Be under no illusion: in Powell’s speech, Stephen Lawrence’s murderers could have found the ignorance and hatred that inspired their horrible deed.

He does this craftily. It’s never actually him saying these things. He quotes other people, people he describes as decent, reliable witnesses.

Then, standing back in apparent alarm, he reminds us that these are their words, not his. He’s only the messenger (he tells us) recounting the direct experiences of others.

These anecdotes, which are the spine of his argument, are wild in their accusations. He quotes someone he met – “a decent, ordinary fellow Englishman,” he says – who told him that “in this country in 15 or 20 years’ time the black man will have the whip hand over the white man”.

He quotes a letter from someone telling him not of her own experience, but of a woman she claims to know. “Eight years ago,” it begins, “in a respectable street in Wolverhampton a house was sold to a Negro …” The letter goes on to describe how she is now “becoming afraid to go out. Windows are broken. She finds excreta pushed through her letterbox. When she goes to the shops, she is followed by children, charming, wide-grinning piccaninnies.

“They cannot speak English, but one word they know. ‘Racialist’, they chant. When the new Race Relations Bill is passed, this woman is convinced she will go to prison. And is she so wrong? I begin to wonder.”

Stephen Lawrence (Family handout/PA Wire)

Who are these West Indian children who “cannot speak English”? Powell does not bother to inquire. He takes a kick at Sikhs who want to maintain their own “inappropriate” customs. He throws out wild predictions about future numbers of Commonwealth immigrants, suggesting they will number about 10% of the whole population by the year 2000. This never happened.

Powell then calls for repatriation. He does not say how or who, but wants an “urgent” policy of either paying immigrants to leave, or getting immigrants with family abroad to rejoin their family rather than family members here.

Finally he turns to racial discrimination. Private citizens have a right to discriminate against others on any grounds they like, he says. Anyway, it is “native born” people who are being discriminated against…

“… they found themselves made strangers in their own country … their homes and neighbourhoods changed beyond recognition, their plans and prospects for the future defeated; at work they found that employers hesitated to apply to the immigrant worker the standards of discipline and competence required of the native-born worker; they began to hear, as time went by, more and more voices which told them that they were now the unwanted.”

Matthew Parris

You cannot hide your eyes from Powell’s intention. He meant to stir. He meant to inflame.
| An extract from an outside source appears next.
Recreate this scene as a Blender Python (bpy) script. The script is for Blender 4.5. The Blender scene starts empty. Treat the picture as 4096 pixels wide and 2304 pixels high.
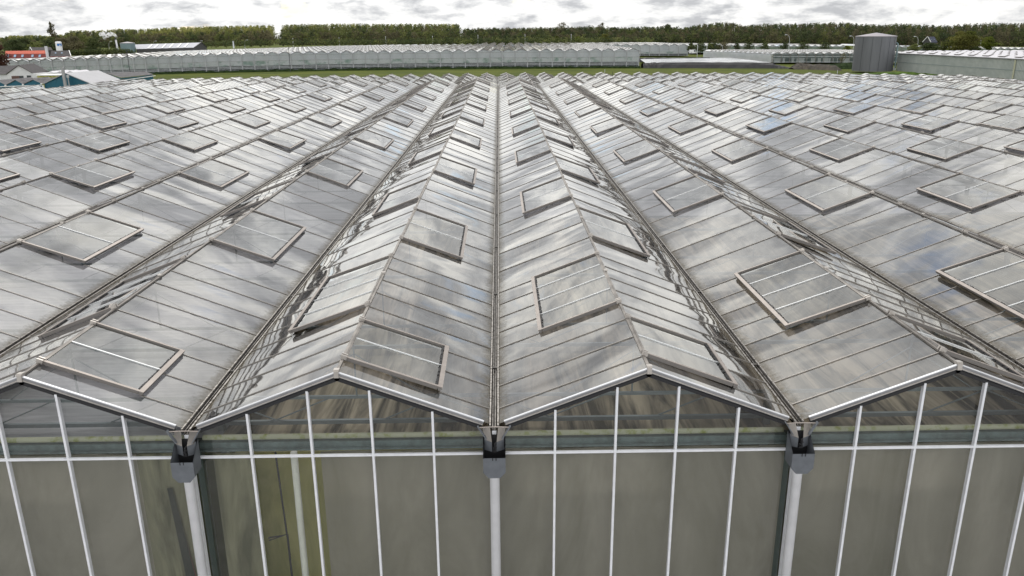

He knew who and what he was appealing to: he knew all too well.

Interviewing him not long before he died, I asked Enoch if he’d ever felt embarrassed by who some of his supporters were.

“In politics,” he said coldly, “you take support from wherever it comes.”

Twenty-five years ago, and 25 years after that “Rivers of Blood” speech, the blameless Stephen Lawrence was murdered.

Stephen’s killers will never have read the speech; but they’ll have known Powell’s name and reputation.

And this, too, they will have known: that there was an intelligent, well-educated and respected politician – a man who could read Latin and Ancient Greek – who had given voice to their hatred of black people.

As these brutes will have seen it, Enoch had spoken for them.

For that, he should never be forgiven.


Enoch Powell, a Conservative MP, gave his infamous Rivers of Blood speech to Birmingham Tories on April 20, 1968. His 45-minute warning that immigration would bring violence and devastation to Britain closed with a reference to Virgil’s Aeneid of civil war in Italy when the River Tiber would be “foaming with much blood”. He was sacked as shadow defence secretary the next day and remained a political pariah until his death in 1998, aged 85.